有機米栽培に向けてまずは目指した、国が定めた有機JAS認証の取得。
認証取得には、3年以上化学肥料・農薬を一切使用しない農作が必要とされています。
夫婦力を合わせ、この規定に則った水田の土壌改良を進め、ようやく取得に至りました。
晴れて認証を受けた時には、ようやく本来目指したかった米農家が始まったなと夫婦共々感慨深いものがありました。
そして家内を有機米格付責任者に配し、毎年、認証検査官を迎えての厳しい審査を受け、更新しています。

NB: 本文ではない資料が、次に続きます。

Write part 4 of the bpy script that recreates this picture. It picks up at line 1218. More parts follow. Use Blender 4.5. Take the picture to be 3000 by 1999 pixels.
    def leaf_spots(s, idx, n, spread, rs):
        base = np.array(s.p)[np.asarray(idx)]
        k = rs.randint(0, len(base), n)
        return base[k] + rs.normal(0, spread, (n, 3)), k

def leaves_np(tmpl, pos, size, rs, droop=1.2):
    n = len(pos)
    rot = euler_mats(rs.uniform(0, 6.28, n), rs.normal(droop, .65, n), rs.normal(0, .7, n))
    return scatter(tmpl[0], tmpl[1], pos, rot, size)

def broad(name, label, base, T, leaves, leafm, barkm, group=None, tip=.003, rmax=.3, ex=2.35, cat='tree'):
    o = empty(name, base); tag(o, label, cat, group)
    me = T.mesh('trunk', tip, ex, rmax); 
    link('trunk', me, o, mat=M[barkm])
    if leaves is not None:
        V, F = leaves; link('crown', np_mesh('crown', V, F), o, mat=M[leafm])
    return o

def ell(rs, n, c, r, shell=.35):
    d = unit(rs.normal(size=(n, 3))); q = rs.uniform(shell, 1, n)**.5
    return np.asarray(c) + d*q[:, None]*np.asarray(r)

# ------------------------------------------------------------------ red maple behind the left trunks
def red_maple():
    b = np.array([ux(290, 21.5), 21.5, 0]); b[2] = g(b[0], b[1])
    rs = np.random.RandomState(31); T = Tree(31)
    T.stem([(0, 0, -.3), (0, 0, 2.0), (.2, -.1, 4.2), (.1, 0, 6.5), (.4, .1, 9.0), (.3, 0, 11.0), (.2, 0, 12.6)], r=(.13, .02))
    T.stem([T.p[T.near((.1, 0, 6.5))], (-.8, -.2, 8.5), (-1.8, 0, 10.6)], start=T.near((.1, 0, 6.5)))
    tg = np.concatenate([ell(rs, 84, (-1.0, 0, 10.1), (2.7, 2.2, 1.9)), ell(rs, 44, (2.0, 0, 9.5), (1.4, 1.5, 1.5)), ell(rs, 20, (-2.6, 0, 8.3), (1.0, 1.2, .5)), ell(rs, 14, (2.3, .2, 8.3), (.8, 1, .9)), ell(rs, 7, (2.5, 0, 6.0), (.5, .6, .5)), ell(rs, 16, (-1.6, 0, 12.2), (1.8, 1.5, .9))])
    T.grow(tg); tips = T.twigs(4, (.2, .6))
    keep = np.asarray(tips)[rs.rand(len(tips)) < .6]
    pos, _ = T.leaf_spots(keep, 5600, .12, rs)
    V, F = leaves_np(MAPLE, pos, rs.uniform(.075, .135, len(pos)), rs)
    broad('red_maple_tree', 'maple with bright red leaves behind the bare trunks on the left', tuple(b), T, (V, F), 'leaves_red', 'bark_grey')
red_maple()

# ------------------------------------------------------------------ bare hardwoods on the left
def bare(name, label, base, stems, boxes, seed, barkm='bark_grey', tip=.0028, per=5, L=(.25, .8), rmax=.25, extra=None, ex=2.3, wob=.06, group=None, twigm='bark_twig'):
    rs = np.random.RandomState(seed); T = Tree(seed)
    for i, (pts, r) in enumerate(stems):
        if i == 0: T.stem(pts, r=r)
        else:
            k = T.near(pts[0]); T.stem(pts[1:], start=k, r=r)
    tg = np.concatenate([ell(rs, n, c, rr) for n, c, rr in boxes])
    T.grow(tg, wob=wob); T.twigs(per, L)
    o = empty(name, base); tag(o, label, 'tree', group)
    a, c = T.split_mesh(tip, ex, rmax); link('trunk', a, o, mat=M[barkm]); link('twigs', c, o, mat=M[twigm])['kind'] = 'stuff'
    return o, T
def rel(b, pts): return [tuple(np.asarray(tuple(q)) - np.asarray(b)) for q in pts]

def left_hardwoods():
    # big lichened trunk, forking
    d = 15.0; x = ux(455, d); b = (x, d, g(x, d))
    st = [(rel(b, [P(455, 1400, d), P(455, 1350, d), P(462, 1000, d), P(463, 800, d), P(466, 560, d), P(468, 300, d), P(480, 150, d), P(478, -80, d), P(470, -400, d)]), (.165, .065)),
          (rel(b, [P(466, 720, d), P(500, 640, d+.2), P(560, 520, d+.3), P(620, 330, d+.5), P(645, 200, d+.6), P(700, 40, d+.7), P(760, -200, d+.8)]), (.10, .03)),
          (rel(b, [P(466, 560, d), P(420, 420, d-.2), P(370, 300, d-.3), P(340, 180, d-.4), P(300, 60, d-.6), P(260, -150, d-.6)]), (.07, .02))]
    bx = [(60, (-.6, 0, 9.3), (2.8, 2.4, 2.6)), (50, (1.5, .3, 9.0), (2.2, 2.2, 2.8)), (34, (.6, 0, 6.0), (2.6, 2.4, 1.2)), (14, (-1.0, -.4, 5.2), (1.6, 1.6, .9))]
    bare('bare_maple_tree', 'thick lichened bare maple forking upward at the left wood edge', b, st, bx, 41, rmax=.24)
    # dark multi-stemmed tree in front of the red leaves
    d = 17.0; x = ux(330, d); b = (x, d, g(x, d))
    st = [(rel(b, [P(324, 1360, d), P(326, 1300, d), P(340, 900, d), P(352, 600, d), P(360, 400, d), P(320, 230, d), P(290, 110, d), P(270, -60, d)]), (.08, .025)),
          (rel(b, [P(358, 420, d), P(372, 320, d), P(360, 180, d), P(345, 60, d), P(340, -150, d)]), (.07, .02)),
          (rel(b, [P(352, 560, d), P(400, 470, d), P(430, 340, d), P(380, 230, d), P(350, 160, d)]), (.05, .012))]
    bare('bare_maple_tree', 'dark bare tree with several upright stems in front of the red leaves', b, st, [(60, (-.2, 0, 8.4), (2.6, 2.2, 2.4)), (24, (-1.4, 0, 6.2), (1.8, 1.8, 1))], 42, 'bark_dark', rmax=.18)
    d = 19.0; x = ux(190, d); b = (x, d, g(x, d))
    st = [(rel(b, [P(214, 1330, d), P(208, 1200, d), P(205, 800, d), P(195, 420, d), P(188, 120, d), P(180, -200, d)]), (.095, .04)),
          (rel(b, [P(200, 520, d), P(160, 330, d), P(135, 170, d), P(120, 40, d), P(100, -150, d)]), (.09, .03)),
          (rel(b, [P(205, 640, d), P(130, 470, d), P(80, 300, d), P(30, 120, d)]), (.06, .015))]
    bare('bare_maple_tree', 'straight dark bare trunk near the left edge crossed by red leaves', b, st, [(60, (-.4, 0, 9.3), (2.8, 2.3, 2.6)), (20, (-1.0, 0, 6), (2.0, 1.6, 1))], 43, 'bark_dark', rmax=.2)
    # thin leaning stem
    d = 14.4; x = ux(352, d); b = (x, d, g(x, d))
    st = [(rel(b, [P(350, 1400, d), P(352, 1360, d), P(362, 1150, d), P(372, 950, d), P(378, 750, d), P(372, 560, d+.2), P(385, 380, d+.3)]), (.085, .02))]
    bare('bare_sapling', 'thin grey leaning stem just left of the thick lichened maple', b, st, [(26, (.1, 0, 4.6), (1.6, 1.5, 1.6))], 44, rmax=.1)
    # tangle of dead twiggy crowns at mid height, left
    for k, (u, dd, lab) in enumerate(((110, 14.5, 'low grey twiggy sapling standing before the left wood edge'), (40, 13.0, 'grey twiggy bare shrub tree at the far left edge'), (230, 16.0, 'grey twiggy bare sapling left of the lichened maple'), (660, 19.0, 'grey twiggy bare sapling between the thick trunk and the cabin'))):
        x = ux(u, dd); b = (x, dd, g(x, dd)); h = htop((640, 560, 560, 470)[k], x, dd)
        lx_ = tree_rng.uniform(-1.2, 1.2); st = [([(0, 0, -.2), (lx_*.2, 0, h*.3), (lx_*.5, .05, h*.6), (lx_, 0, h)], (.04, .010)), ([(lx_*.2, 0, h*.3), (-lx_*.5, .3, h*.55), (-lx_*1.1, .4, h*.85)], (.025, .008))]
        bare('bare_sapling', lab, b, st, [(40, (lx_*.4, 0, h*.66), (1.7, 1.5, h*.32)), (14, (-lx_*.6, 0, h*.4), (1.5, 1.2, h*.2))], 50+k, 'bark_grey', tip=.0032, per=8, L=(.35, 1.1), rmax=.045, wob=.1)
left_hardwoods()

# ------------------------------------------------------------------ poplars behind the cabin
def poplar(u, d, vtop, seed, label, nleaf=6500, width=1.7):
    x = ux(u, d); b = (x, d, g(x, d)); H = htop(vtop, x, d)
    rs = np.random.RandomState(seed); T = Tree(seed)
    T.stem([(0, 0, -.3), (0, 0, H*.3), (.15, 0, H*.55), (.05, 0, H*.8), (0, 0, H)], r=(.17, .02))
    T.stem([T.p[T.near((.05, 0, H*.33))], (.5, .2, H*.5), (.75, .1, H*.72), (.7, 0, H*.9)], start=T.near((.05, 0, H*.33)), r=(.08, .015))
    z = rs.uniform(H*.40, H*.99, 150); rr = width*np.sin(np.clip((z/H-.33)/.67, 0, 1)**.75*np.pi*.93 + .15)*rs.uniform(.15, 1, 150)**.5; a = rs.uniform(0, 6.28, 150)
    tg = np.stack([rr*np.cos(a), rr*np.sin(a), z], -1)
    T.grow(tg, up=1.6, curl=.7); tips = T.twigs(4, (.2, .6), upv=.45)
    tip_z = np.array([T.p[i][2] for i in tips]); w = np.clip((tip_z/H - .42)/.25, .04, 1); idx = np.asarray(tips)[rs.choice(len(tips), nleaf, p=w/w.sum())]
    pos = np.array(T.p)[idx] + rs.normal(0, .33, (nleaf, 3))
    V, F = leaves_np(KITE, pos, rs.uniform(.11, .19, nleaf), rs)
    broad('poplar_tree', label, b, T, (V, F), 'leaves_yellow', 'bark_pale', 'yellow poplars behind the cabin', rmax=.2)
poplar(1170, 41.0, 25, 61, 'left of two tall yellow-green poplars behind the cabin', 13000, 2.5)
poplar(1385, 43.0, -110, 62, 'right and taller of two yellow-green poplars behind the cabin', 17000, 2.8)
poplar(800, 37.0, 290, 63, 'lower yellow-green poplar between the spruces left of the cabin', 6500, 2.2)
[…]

土壌改良により、田んぼにはすっかり消えてしまっていたさまざまな生き物や多くの虫たちも戻り、私の子供の頃の記憶にある本来の姿を取り戻してきています。
育ち行く稲に舞うたくさんのホタルを見るにつけ、自然の力の偉大さを感じると同時に、農薬の恐ろしさを改めて感じます。
農薬は稲の成長を阻害するものを排除し、生産性を飛躍的に高めることを可能にした反面、それと引き換えに失ってしまったものの大きさや大切さ。
本当に体にいいものは自然の力でしか産み出すことはできない、そんな当たり前のことを強く感じています。

本当に安全でおいしいお米を育てるにはいくつかの要素がありますが、私たちはその中でも特に土にこだわっています。
稲が育つ3大要素として「窒素」「リン酸」「カリ」があります。
本来それらは微生物と一緒に自然界に存在しているものであり、そしてその微生物がさらに土を豊かにして行きます。
化学肥料に即効性はありますが、肝心のその微生物が死んでしまい、土本来が持つ力を奪い去ってしまいます。
そんな土で育てた米がおいしいはずがありません。
有機肥料(天然の物)を使い自然界に存在する微生物で豊かな土を作ること、私たちはそこにこだわっています。

私たちは「有機栽培米」だけではなく、「特別栽培米(農薬の使用を制限した栽倍米)」「慣行米(一般的な手法の栽培米)」も育てています。
本心から言えば全て「有機栽培米」にしたい所ですが、雑草の駆除など他の栽培方法に比べ数十倍の手間がかかり、作付面積を限定しないと対応できないという厳しい現実があります。
やはり自然の米作りは大変です。
それでも、農薬の類の使用は極力避け、さまざまな工夫により、より安全でよりおいしいお米作りを徹底して目指しています。

私たちは常に稲の様子を見ながら大切に育てています。
実り行く稲たちが今どんな状態にあるのかはもちろん、何を求めているのか、そして何を与えてはいけないのか。
私たちは常にそこに気を配ります。
そして稲が育っている頃、夜は山の方から、日中は木場潟の方から、おいしいお米作りには非常にいい少し涼しい風が吹きます。
そんな中で育む稲たちは我が子のようでもあり、時にはいたわり、時には厳しく、限りない愛情を持って育てています。

やがて稲たちが実を付け、喜びひとしおの収穫の時期が訪れます。
しかし、残念ながら全てのお米たちが思い通りに育ってくれているわけではありません。
お米は、収穫後さまざまな工程を経て出荷に至りますが、不出来なお米は省く必要があります。
いくつかの選別工程がある中で、私たちは特に色彩選別を徹底しています。
一つ一つのお米を色彩選別機にかけ、黒い米(カメムシなどに食べられた米)・残っているもみ・発育不十分な青米等をはじき出す工程ですが、その機械の調整が非常に大切で、さまざまな経験的なノウハウが必要になってきます。
私たちは労を惜しまず収穫田ごとにその調整を行い、またその他の工程においても個々に対応することで、行き届いた品質管理を徹底しています。